» DIRECTIONS FOR THIS TASK
Print the listing below from its opening line through the line holding "col = sc.collection", both ends included.

┌──

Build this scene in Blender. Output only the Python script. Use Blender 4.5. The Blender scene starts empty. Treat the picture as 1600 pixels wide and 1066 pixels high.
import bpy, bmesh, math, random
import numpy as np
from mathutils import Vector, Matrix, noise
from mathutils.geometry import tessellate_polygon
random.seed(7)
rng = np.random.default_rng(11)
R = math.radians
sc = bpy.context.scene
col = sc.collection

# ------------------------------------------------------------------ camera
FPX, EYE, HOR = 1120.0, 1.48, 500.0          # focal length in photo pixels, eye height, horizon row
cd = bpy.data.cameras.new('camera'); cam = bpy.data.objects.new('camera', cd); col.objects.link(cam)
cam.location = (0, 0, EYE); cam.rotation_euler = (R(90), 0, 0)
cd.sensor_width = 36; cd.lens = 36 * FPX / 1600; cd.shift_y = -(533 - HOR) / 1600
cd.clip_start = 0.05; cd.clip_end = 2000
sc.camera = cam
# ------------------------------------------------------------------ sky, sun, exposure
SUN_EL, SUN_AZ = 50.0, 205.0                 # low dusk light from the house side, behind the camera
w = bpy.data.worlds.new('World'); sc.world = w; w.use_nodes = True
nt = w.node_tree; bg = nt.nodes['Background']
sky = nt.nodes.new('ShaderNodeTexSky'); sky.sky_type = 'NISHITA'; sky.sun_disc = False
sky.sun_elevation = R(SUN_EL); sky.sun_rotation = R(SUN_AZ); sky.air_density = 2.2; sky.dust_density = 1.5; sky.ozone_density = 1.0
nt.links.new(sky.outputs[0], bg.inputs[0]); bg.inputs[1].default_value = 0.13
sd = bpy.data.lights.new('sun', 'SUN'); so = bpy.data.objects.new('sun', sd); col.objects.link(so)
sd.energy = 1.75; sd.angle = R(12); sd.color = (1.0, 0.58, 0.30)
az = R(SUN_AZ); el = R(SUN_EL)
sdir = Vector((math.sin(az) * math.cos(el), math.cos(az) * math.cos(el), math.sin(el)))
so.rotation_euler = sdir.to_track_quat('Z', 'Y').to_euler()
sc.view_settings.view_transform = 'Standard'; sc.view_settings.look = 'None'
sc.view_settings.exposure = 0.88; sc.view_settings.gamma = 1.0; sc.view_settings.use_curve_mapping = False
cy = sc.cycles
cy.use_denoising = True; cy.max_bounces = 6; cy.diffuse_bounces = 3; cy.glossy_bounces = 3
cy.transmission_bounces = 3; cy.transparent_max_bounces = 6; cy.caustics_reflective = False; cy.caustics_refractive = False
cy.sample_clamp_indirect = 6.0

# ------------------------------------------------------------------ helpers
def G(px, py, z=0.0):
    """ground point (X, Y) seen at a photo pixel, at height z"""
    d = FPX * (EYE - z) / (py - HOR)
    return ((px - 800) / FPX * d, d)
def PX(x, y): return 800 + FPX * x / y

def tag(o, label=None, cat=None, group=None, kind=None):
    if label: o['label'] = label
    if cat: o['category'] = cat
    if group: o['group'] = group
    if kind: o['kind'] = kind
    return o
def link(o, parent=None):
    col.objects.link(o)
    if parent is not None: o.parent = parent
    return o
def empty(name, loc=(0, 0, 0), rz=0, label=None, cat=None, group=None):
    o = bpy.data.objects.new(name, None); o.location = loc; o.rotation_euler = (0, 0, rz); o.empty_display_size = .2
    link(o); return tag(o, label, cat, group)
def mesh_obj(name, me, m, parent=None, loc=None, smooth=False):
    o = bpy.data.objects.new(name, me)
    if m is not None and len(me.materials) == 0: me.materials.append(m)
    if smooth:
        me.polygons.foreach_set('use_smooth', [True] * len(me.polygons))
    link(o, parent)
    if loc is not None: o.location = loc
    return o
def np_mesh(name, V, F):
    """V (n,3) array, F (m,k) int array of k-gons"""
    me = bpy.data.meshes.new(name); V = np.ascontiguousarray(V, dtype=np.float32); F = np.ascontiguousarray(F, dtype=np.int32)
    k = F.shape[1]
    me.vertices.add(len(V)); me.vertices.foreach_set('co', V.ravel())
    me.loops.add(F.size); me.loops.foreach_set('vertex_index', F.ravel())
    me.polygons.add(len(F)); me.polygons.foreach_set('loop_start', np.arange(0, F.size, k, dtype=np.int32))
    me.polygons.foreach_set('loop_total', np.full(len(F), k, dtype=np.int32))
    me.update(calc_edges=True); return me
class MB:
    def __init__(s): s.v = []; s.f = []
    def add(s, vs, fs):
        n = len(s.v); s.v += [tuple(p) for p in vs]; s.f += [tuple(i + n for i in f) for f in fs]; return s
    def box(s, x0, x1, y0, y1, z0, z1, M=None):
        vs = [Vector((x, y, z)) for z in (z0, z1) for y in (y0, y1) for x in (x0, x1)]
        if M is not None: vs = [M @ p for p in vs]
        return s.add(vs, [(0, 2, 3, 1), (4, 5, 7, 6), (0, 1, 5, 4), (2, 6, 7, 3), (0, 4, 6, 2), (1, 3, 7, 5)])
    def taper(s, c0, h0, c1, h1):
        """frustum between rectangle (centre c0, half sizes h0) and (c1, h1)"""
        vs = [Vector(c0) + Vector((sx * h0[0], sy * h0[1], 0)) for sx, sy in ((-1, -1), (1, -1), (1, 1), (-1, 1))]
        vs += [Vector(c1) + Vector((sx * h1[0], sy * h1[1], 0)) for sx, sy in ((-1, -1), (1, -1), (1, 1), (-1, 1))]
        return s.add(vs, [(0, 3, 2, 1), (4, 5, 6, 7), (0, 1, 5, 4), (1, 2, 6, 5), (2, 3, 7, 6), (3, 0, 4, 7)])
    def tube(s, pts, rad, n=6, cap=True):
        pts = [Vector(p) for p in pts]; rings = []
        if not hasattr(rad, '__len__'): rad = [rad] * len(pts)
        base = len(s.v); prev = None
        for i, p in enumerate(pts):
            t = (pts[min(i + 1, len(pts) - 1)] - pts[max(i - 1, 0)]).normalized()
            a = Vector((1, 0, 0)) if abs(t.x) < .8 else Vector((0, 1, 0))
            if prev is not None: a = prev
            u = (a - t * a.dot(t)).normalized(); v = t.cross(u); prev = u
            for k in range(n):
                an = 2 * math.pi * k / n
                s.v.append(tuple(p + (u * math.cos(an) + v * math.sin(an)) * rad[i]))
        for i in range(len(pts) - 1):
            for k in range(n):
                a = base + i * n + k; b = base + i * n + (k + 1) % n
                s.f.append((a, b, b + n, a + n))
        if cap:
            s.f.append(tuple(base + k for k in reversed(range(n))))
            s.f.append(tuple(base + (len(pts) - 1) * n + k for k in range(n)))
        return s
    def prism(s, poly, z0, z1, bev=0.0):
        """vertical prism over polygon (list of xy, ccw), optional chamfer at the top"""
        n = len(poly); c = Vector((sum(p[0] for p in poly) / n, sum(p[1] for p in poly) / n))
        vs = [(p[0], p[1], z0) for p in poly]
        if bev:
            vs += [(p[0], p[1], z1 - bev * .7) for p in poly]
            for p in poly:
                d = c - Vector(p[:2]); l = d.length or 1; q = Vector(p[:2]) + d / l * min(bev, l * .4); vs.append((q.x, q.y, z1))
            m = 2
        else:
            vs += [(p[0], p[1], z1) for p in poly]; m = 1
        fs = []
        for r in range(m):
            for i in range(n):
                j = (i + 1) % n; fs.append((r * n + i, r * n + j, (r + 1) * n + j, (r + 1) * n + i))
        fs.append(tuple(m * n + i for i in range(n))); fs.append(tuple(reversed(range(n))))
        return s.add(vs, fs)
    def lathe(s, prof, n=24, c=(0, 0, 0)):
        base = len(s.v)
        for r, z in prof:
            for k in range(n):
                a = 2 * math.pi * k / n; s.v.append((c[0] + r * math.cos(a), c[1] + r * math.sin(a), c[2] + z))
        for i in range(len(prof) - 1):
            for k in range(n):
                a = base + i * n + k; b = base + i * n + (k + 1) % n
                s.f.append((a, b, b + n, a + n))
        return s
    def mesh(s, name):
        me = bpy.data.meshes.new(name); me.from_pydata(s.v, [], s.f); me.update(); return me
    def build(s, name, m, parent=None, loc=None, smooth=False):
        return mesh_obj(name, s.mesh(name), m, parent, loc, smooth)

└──

» RESULT
Build this scene in Blender. Output only the Python script. Use Blender 4.5. The Blender scene starts empty. Treat the picture as 1600 pixels wide and 1066 pixels high.
import bpy, bmesh, math, random
import numpy as np
from mathutils import Vector, Matrix, noise
from mathutils.geometry import tessellate_polygon
random.seed(7)
rng = np.random.default_rng(11)
R = math.radians
sc = bpy.context.scene
col = sc.collection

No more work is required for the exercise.